SET TASK => From the listing below, pull out every line where the string "pool" appears.

SUPPLIED MATERIAL =>
* * * * * * * * *

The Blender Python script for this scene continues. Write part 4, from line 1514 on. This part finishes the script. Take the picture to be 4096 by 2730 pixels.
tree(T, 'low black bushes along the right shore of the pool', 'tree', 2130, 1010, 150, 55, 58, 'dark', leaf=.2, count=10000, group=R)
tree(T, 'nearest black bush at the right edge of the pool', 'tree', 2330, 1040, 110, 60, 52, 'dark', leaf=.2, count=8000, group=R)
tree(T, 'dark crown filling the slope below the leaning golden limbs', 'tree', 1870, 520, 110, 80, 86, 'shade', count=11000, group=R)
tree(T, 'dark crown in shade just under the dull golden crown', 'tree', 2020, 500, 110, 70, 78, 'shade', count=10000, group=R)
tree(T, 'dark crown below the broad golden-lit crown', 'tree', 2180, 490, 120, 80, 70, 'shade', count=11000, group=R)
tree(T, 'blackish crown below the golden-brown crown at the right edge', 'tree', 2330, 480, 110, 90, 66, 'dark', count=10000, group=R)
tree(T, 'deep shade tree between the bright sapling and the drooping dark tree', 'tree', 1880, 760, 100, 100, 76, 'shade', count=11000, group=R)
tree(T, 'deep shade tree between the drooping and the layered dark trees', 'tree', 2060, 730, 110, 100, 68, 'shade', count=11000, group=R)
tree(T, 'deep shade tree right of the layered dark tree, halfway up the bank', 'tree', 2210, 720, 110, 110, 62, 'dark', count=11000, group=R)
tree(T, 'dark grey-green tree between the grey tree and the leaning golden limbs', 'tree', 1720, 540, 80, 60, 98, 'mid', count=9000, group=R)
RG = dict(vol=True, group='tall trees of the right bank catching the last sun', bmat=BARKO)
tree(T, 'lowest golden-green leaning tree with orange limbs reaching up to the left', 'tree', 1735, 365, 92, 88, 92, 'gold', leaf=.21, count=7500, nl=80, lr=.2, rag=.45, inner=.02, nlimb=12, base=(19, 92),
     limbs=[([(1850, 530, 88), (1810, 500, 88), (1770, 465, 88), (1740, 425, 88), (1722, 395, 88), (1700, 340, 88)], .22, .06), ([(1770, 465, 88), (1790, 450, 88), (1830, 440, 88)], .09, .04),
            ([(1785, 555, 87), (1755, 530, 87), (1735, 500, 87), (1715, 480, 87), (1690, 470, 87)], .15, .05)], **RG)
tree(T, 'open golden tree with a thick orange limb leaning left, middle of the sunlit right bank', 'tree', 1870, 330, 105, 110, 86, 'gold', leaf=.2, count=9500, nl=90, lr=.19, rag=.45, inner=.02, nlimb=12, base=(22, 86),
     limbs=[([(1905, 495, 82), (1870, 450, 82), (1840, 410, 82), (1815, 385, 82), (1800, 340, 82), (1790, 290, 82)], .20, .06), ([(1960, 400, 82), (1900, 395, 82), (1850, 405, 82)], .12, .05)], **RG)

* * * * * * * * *

COMPLETE RESPONSE =>
tree(T, 'low black bushes along the right shore of the pool', 'tree', 2130, 1010, 150, 55, 58, 'dark', leaf=.2, count=10000, group=R)
tree(T, 'nearest black bush at the right edge of the pool', 'tree', 2330, 1040, 110, 60, 52, 'dark', leaf=.2, count=8000, group=R)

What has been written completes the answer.